## What you are asked to do
Starting with the first line and ending with the line that holds "PI = math.pi", repeat the material exactly.

## Dataset extract
• • • • •

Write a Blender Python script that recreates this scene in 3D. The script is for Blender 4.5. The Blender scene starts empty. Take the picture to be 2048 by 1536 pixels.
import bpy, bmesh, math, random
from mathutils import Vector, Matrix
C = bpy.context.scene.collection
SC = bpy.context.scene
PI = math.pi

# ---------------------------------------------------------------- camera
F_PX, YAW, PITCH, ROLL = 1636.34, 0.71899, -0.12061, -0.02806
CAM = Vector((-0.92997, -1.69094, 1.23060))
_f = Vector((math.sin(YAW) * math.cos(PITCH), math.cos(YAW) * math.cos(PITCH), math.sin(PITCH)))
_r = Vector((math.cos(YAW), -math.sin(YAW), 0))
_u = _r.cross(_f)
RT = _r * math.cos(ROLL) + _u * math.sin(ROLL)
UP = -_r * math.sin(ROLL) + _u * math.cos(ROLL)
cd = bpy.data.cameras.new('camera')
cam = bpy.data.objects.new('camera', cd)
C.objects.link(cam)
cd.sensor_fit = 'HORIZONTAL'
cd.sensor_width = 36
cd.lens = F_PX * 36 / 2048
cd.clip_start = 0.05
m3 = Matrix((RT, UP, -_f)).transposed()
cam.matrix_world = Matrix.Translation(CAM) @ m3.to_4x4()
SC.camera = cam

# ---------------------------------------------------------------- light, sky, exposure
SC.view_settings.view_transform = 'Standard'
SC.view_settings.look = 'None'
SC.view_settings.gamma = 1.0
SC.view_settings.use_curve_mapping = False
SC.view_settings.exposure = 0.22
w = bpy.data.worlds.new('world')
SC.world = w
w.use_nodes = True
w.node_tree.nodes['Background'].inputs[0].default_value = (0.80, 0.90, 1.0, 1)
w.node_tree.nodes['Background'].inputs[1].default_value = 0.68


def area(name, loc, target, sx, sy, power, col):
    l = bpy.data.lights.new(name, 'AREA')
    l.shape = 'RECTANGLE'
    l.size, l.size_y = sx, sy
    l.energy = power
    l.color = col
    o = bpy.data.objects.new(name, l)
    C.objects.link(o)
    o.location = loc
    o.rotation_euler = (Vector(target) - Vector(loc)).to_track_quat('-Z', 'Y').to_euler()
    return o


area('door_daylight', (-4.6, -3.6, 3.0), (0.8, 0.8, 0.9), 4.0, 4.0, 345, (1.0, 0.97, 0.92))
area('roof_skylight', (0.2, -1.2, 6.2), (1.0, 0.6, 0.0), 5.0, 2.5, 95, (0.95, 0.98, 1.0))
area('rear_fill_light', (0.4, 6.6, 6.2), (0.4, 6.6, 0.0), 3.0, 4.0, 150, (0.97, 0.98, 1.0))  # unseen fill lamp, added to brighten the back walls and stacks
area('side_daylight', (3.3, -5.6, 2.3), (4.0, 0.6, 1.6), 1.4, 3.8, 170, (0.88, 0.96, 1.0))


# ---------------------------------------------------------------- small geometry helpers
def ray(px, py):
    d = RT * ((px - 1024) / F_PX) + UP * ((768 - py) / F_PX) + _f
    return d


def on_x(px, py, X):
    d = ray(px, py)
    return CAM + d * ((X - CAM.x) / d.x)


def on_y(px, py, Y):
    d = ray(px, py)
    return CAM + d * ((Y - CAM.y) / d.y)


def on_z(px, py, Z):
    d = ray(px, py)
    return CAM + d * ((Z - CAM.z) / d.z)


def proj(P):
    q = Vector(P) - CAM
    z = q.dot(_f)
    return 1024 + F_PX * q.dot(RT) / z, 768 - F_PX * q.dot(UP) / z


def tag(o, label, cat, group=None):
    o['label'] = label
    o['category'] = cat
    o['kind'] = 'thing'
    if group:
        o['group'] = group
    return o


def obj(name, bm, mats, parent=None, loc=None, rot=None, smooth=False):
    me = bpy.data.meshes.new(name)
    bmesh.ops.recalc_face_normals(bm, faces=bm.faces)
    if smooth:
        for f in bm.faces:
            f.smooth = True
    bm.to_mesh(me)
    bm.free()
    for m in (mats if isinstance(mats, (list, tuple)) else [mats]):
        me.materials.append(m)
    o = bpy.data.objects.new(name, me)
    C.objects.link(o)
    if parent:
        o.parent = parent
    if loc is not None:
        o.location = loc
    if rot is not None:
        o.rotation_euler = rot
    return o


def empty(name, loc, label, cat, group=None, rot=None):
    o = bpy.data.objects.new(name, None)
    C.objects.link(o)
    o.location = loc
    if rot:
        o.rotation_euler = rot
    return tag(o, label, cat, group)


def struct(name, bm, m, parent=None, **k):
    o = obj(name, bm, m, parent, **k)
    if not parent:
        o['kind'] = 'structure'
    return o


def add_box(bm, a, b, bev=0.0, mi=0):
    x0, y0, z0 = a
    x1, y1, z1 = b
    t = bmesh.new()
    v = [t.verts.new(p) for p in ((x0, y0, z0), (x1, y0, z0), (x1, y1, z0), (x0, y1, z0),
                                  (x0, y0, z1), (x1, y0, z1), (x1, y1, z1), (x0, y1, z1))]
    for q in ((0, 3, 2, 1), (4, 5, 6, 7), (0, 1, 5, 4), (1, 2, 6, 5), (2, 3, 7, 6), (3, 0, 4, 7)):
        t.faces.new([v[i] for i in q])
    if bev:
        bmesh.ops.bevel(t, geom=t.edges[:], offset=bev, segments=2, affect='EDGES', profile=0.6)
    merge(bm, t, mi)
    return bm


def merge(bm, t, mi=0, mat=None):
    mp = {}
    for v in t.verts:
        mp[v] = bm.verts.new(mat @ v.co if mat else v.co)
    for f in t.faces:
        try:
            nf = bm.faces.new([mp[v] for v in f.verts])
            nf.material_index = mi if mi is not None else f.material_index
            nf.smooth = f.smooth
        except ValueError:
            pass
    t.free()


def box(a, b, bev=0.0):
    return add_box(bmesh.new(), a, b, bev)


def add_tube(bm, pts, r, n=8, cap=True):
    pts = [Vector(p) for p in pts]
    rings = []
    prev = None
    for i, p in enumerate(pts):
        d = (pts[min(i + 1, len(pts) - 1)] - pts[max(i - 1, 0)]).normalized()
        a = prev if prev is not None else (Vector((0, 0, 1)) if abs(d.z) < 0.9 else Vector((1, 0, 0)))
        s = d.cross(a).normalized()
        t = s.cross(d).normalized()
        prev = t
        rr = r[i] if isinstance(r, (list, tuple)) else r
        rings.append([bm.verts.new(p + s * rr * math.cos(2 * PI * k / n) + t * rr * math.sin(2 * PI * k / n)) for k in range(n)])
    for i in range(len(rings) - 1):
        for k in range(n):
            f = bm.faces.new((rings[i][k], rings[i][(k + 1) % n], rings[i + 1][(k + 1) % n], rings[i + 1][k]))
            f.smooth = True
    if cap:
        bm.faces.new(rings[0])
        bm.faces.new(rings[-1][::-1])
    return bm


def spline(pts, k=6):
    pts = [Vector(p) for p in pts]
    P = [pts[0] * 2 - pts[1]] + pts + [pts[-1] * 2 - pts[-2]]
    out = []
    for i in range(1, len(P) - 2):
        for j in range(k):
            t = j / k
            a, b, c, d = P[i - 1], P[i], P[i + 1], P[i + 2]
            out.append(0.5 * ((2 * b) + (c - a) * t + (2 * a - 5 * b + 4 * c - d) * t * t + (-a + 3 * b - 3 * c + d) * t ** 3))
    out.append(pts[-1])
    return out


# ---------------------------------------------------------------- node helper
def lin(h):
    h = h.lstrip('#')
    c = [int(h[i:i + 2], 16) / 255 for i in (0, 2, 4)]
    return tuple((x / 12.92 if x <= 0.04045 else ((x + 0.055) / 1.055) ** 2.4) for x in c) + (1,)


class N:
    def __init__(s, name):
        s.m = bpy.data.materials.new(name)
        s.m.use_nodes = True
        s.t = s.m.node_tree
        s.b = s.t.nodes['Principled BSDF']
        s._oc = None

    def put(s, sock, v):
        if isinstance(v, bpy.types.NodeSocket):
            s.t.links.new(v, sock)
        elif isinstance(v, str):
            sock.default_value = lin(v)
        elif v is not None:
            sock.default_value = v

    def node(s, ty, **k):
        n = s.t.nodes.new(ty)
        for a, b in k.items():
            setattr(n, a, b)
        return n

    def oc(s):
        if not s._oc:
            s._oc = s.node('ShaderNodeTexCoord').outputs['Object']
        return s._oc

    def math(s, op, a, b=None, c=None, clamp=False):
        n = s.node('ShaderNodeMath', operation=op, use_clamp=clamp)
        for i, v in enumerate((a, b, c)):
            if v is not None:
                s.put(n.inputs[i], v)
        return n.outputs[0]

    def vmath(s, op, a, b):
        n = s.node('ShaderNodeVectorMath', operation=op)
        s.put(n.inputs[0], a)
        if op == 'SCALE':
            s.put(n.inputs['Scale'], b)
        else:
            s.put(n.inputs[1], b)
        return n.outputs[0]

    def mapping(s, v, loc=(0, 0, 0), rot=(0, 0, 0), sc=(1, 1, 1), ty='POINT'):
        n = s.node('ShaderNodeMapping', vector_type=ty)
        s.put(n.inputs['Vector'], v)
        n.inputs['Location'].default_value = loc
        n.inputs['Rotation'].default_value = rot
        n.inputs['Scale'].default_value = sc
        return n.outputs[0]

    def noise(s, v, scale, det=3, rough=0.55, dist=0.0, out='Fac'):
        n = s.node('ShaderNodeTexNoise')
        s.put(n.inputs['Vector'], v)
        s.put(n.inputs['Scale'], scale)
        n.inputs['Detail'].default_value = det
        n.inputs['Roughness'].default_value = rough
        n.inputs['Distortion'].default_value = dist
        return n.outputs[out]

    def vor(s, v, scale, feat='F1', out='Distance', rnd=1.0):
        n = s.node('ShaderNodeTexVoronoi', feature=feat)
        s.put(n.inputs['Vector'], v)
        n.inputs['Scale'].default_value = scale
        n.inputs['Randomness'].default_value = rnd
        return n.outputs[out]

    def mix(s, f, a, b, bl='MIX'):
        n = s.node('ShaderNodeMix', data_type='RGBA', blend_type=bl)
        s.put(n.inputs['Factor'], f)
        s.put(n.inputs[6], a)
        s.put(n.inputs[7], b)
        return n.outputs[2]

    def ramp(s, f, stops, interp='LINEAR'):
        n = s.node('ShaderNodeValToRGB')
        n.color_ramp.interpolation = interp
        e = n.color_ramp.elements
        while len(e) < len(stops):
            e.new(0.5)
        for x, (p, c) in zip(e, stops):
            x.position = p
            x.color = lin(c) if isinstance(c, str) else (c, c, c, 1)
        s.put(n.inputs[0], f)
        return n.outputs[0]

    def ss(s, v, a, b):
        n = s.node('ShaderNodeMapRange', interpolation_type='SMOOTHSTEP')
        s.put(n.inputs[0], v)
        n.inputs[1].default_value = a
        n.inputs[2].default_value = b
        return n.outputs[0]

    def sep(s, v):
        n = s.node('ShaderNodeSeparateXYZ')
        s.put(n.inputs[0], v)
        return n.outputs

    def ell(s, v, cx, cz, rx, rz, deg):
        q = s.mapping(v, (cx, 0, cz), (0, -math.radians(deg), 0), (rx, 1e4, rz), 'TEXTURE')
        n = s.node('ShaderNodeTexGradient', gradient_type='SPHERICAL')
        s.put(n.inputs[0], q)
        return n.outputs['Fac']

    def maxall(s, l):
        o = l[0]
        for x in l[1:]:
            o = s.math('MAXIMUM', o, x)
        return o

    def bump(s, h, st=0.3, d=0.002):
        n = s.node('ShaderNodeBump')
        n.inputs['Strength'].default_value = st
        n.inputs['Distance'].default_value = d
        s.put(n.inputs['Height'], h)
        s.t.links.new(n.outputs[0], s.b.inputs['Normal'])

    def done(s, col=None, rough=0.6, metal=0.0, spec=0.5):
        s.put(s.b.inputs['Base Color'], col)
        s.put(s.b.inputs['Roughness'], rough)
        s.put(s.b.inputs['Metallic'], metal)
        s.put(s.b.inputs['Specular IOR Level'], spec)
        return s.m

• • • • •

## Task result
Write a Blender Python script that recreates this scene in 3D. The script is for Blender 4.5. The Blender scene starts empty. Take the picture to be 2048 by 1536 pixels.
import bpy, bmesh, math, random
from mathutils import Vector, Matrix
C = bpy.context.scene.collection
SC = bpy.context.scene
PI = math.pi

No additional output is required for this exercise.